UK's benchmark FTSE 100 closed down by 0.50 percent, Germany's Dax ended up by 0.14 percent, France’s CAC finished the day down by 0.01 percent.
Wall Street closed lower on Tuesday after signs of an economic slowdown fueled fears that the Federal Reserve's decade-long campaign to contain inflation could result in a sharp slowdown.
Dow Jones closed down by 0.59 percent, S&P 500 closed down by 0.58 percent, Nasdaq settled down by 0.52 % percent.
Treasuries Recap
Treasury yields slid on Tuesday after U.S. job openings dropped to the lowest level in nearly two years in February, indicating a cooling of the labor market that can help slow inflation and allow the Federal Reserve to loosen monetary policy.
The yield on two-year Treasuries, which typically moves in step with interest rate expectations, fell 12.2 basis points at 3.858%, while the benchmark 10-year note's yield slid 4.5 basis points to 3.387%.
Commodities Recap
Gold extended gains on Tuesday and crossed the key $2,000 level as the dollar and yields fell, while weaker U.S. economic data emboldened bets for slower rate hikes despite mounting concerns over oil-led inflation.

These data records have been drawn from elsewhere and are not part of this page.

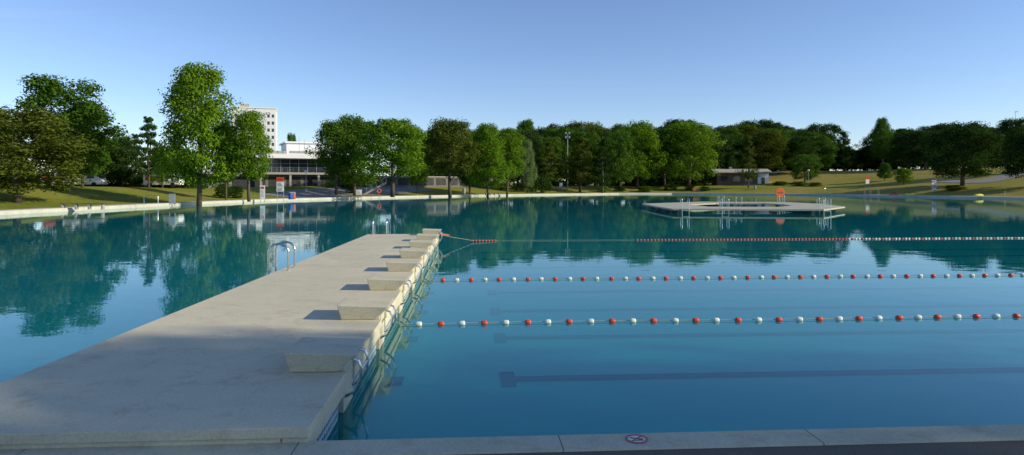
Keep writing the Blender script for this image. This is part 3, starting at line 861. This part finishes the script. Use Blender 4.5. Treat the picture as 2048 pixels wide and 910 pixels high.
# ---------------------------------------------------------------- world, sun, camera
SUN_EL = 22.0; SUN_AZ = 106.0
w = bpy.data.worlds.new('World'); sc.world = w; w.use_nodes = True
nt = w.node_tree; bg = nt.nodes['Background']
sky = nt.nodes.new('ShaderNodeTexSky'); sky.sky_type = 'NISHITA'; sky.sun_disc = False
sky.sun_elevation = math.radians(SUN_EL); sky.sun_rotation = math.radians(SUN_AZ)
sky.air_density = 1.0; sky.dust_density = .2; sky.ozone_density = 1.6; sky.altitude = 700
tint = nt.nodes.new('ShaderNodeMix'); tint.data_type = 'RGBA'; tint.blend_type = 'MULTIPLY'; tint.inputs[0].default_value = 1
tint.inputs[7].default_value = (1.0, 1.08, 1.32, 1)
nt.links.new(sky.outputs[0], tint.inputs[6])
# faint cirrus streaks: noise on the sky plane above the viewer
tc = nt.nodes.new('ShaderNodeTexCoord'); sp = nt.nodes.new('ShaderNodeSeparateXYZ'); nt.links.new(tc.outputs['Generated'], sp.inputs[0])
za = nt.nodes.new('ShaderNodeMath'); za.operation = 'ADD'; za.inputs[1].default_value = .06; nt.links.new(sp.outputs[2], za.inputs[0])
dx = nt.nodes.new('ShaderNodeMath'); dx.operation = 'DIVIDE'; nt.links.new(sp.outputs[0], dx.inputs[0]); nt.links.new(za.outputs[0], dx.inputs[1])
dy = nt.nodes.new('ShaderNodeMath'); dy.operation = 'DIVIDE'; nt.links.new(sp.outputs[1], dy.inputs[0]); nt.links.new(za.outputs[0], dy.inputs[1])
cb = nt.nodes.new('ShaderNodeCombineXYZ'); nt.links.new(dx.outputs[0], cb.inputs[0]); nt.links.new(dy.outputs[0], cb.inputs[1])
mp = nt.nodes.new('ShaderNodeMapping'); mp.inputs['Scale'].default_value = (.35, 1.6, 1); mp.inputs['Rotation'].default_value = (0,0,.25); nt.links.new(cb.outputs[0], mp.inputs[0])
nz = nt.nodes.new('ShaderNodeTexNoise'); nz.inputs['Scale'].default_value = .8; nz.inputs['Detail'].default_value = 7; nz.inputs['Roughness'].default_value = .62; nt.links.new(mp.outputs[0], nz.inputs['Vector'])
mr = nt.nodes.new('ShaderNodeMapRange'); mr.inputs[1].default_value = .60; mr.inputs[2].default_value = .82; mr.inputs[3].default_value = 0; mr.inputs[4].default_value = .22
nt.links.new(nz.outputs['Fac'], mr.inputs[0])
cm = nt.nodes.new('ShaderNodeMix'); cm.data_type = 'RGBA'; nt.links.new(mr.outputs[0], cm.inputs[0]); nt.links.new(tint.outputs[2], cm.inputs[6]); cm.inputs[7].default_value = (6.0, 6.2, 6.6, 1)
nt.links.new(cm.outputs[2], bg.inputs[0]); bg.inputs[1].default_value = .128
sl = bpy.data.lights.new('Sun', 'SUN'); sl.energy = 5.0; sl.angle = math.radians(.5); sl.color = (1, .90, .68)
so = bpy.data.objects.new('Sun', sl); COL.objects.link(so)
az, el = math.radians(SUN_AZ), math.radians(SUN_EL)
dirv = Vector((math.sin(az)*math.cos(el), math.cos(az)*math.cos(el), math.sin(el)))
so.rotation_euler = (-dirv).to_track_quat('-Z', 'Y').to_euler()
so.location = (60,-20,40)

cd = bpy.data.cameras.new('Camera'); cam = bpy.data.objects.new('Camera', cd); COL.objects.link(cam)
cam.location = (0,0,CZ); cam.rotation_euler = (math.radians(90), 0, -YAW)
cd.sensor_width = 36; cd.lens = F/2048*36; cd.shift_y = -85/2048; cd.clip_start = .05; cd.clip_end = 8000
sc.camera = cam
sc.view_settings.view_transform = 'Standard'; sc.view_settings.look = 'None'; sc.view_settings.exposure = 0
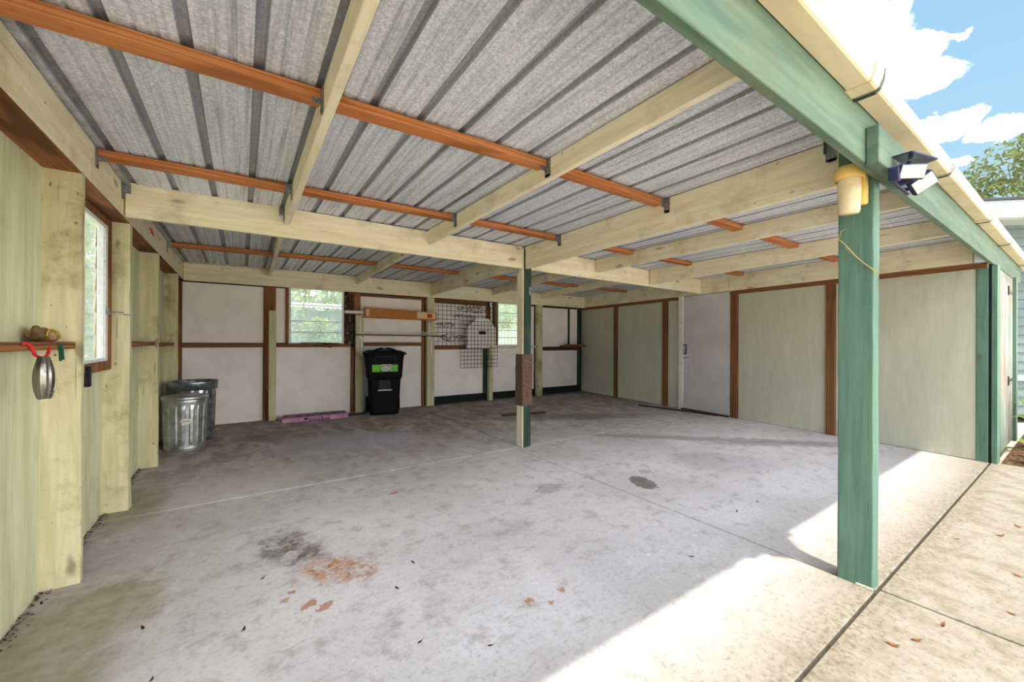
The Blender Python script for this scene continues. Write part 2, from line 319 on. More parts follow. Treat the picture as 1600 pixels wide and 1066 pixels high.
def leafmat(name, c1, c2):
    m, g = newmat(name); p = g.pos(); f = g.noise(p, 5., 3)
    n = g.bsdf(g.mix(g.ramp(f, .35, .65), lin(c1), lin(c2)), .6, 0, None, .25); tr = g.node('ShaderNodeBsdfTranslucent'); tr.inputs[0].default_value = lin(c2)
    mx = g.node('ShaderNodeMixShader'); mx.inputs[0].default_value = .35; o = [q for q in g.n if q.type == 'OUTPUT_MATERIAL'][0]
    g.l.new(n.outputs[0], mx.inputs[1]); g.l.new(tr.outputs[0], mx.inputs[2]); g.l.new(mx.outputs[0], o.inputs[0]); return m
MAT['leafA'] = leafmat('mid_green_leaves', (70, 98, 44), (118, 142, 72)); MAT['leafB'] = leafmat('yellow_green_leaves', (104, 128, 62), (160, 176, 98))
MAT['leafC'] = leafmat('dull_olive_leaves', (74, 88, 52), (116, 126, 78)); MAT['bark'] = flat('grey_bark', (128, 116, 98), .9)
MAT['deadleaf'] = flat('dead_brown_leaf', (120, 72, 40), .8); MAT['darkleaf'] = flat('dark_dead_leaf', (54, 40, 34), .8)
MAT['dirt'] = flat('brown_dirt', (92, 72, 54), .95, 0, .1, .4, 30); MAT['hose'] = flat('blue_edging', (40, 62, 100), .5)
MAT['fenceb'] = flat('blue_green_shed_boards', (62, 98, 98), .8, 0, .2, .2, 6); MAT['pick'] = flat('pale_fence_paint', (136, 142, 132), .8); MAT['rfw'] = flat('white_corrugated_roof', (176, 180, 184), .5)
MAT['teal'] = MAT['green_z']
def mat_pale_sand():
    m, g = newmat('pale_sandy_ground'); p = g.pos(); n = g.noise(p, 3., 6, .7)  # ground beyond the slabs, made pale and sandy to bounce light in
    g.bsdf(g.mix(g.ramp(n, .35, .65), lin((186, 182, 152)), lin((206, 198, 172))), .95, 0, g.bump(n, .5, .02), .1); return m
MAT['pale_sand'] = mat_pale_sand()

# ---------------------------------------------------------------- mesh helpers
def bx(bm, x0, x1, y0, y1, z0, z1, bev=0.):
    vs = [bm.verts.new((x, y, z)) for x in (x0, x1) for y in (y0, y1) for z in (z0, z1)]
    fs = [bm.faces.new([vs[i] for i in q]) for q in ((0, 1, 3, 2), (4, 6, 7, 5), (0, 4, 5, 1), (2, 3, 7, 6), (0, 2, 6, 4), (1, 5, 7, 3))]
    if bev:
        es = list({e for f in fs for e in f.edges}); bmesh.ops.bevel(bm, geom=es, offset=bev, segments=1, affect='EDGES')
    return bm
def hexa(bm, pts):
    """8 points: bottom ring a,b,c,d then top ring"""
    vs = [bm.verts.new(p) for p in pts]
    for q in ((3, 2, 1, 0), (4, 5, 6, 7), (0, 1, 5, 4), (1, 2, 6, 5), (2, 3, 7, 6), (3, 0, 4, 7)): bm.faces.new([vs[i] for i in q])
    return bm
def beam(bm, a, b, wd, z0a, z1a, z0b=None, z1b=None, bev=.002):
    """board from plan point a to b, width wd centred on the line"""
    z0b = z0a if z0b is None else z0b; z1b = z1a if z1b is None else z1b
    A, B = Vector((a[0], a[1], 0)), Vector((b[0], b[1], 0)); d = (B-A).normalized(); n = Vector((-d.y, d.x, 0))*wd/2
    pts = [A-n+Vector((0, 0, z0a)), B-n+Vector((0, 0, z0b)), B+n+Vector((0, 0, z0b)), A+n+Vector((0, 0, z0a)), A-n+Vector((0, 0, z1a)), B-n+Vector((0, 0, z1b)), B+n+Vector((0, 0, z1b)), A+n+Vector((0, 0, z1a))]
    k = len(bm.edges); hexa(bm, pts)
    if bev:
        bm.edges.ensure_lookup_table(); bmesh.ops.bevel(bm, geom=list(bm.edges)[k:], offset=bev, segments=1, affect='EDGES')
    return bm
def tube(bm, pts, r, seg=8, caps=True, r2=None):
    pts = [Vector(p) for p in pts]; rings = []; N = len(pts)
    ref = Vector((0, 0, 1))
    for i, p in enumerate(pts):
        d = (pts[min(i+1, N-1)]-pts[max(i-1, 0)]).normalized()
        a = d.cross(ref)
        if a.length < .05: a = d.cross(Vector((1, 0, 0)))
        a.normalize(); b = d.cross(a); rad = r if r2 is None else r+(r2-r)*i/(N-1)
        rings.append([bm.verts.new(p+a*math.cos(2*math.pi*k/seg)*rad+b*math.sin(2*math.pi*k/seg)*rad) for k in range(seg)])
    for i in range(N-1):
        for k in range(seg): bm.faces.new((rings[i][k], rings[i][(k+1) % seg], rings[i+1][(k+1) % seg], rings[i+1][k]))
    if caps: bm.faces.new(rings[0][::-1]); bm.faces.new(rings[-1])
    return bm
def lathe(bm, prof, seg=32, c=(0, 0), flute=None):
    rings = []
    for r, z in prof:
        ring = []
        for k in range(seg):
            a = 2*math.pi*k/seg; rr = r if not flute else flute(r, z, k)
            ring.append(bm.verts.new((c[0]+rr*math.cos(a), c[1]+rr*math.sin(a), z)))
        rings.append(ring)
    for i in range(len(prof)-1):
        for k in range(seg): bm.faces.new((rings[i][k], rings[i][(k+1) % seg], rings[i+1][(k+1) % seg], rings[i+1][k]))
    return rings
def NB(): return bmesh.new()
WP = {}     # world position of each parent
def obj(name, bm, mat, parent=None, kind=None, label=None, smooth=False, local=False, base=None):
    """base: world point used as the object's origin (top-level meshes); local: vertices already relative to the parent"""
    sh = Vector((0, 0, 0))
    if parent is not None and not local: sh = WP.get(parent.name, Vector((0, 0, 0)))
    if base is not None: sh = Vector(base)
    if sh.length: bmesh.ops.translate(bm, verts=bm.verts, vec=-sh)
    bmesh.ops.recalc_face_normals(bm, faces=bm.faces)
    me = bpy.data.meshes.new(name); bm.to_mesh(me); bm.free()
    if isinstance(mat, (list, tuple)):
        for q in mat: me.materials.append(MAT[q])
    else: me.materials.append(MAT[mat])
    if smooth:
        for p_ in me.polygons: p_.use_smooth = True
    o = bpy.data.objects.new(name, me); COL.objects.link(o)
    if parent is not None: o.parent = parent; WP[o.name] = WP.get(parent.name, Vector((0, 0, 0)))
    if base is not None: o.location = base; WP[o.name] = Vector(base)
    if kind: o['kind'] = kind
    if label: o['label'] = label
    return o
def empty(name, loc=(0, 0, 0), rz=0, kind=None):
    o = bpy.data.objects.new(name, None); o.empty_display_size = .1; COL.objects.link(o); o.location = loc; o.rotation_euler = (0, 0, rz); WP[o.name] = Vector(loc)
    if kind: o['kind'] = kind
    return o
def tag(o, label, cat, group=None):
    o['label'] = label; o['category'] = cat
    if group: o['group'] = group
    return o
def thing(name, label, cat, loc, rz=0, group=None): return tag(empty(name, loc, rz), label, cat, group)
def box(name, mat, parent, *c, bev=.002, label=None, **k): return obj(name, bx(NB(), *c, bev), mat, parent, label=label, **k)
def copy_tree(o, parent=None, **kw):
    c = o.copy(); COL.objects.link(c); c.parent = parent
    for ch in list(o.children): copy_tree(ch, c)
    return c

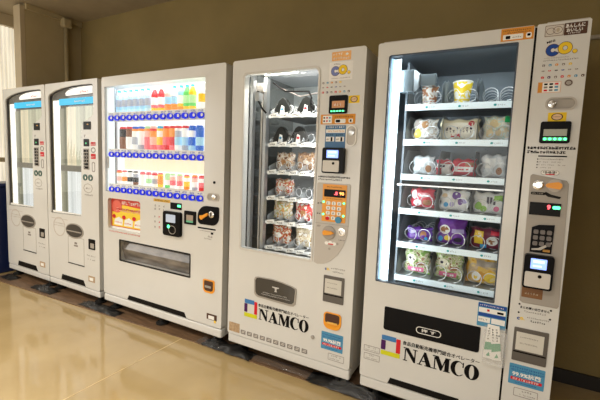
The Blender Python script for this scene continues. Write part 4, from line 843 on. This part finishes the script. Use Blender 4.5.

Spot gold was up 1.7% at $2,017.92 per ounce by 2:00 p.m. EDT (1800 GMT), after reaching its highest since March 9 last year at $2,024.89 earlier. U.S. gold futures settled 1.9% higher at $2,038.20.
Oil prices were little changed in volatile trading on Tuesday, with investors weighing planned OPEC+ production cuts ahead of weak US and China economic data that could suggested oil demand is cooling.
Brent crude futures settled 1 cent higher at $84.94 a barrel, while U.S. West Texas Intermediate (WTI) crude futures closed up 29 cents, or 0.4%, at $80.71 a barrel.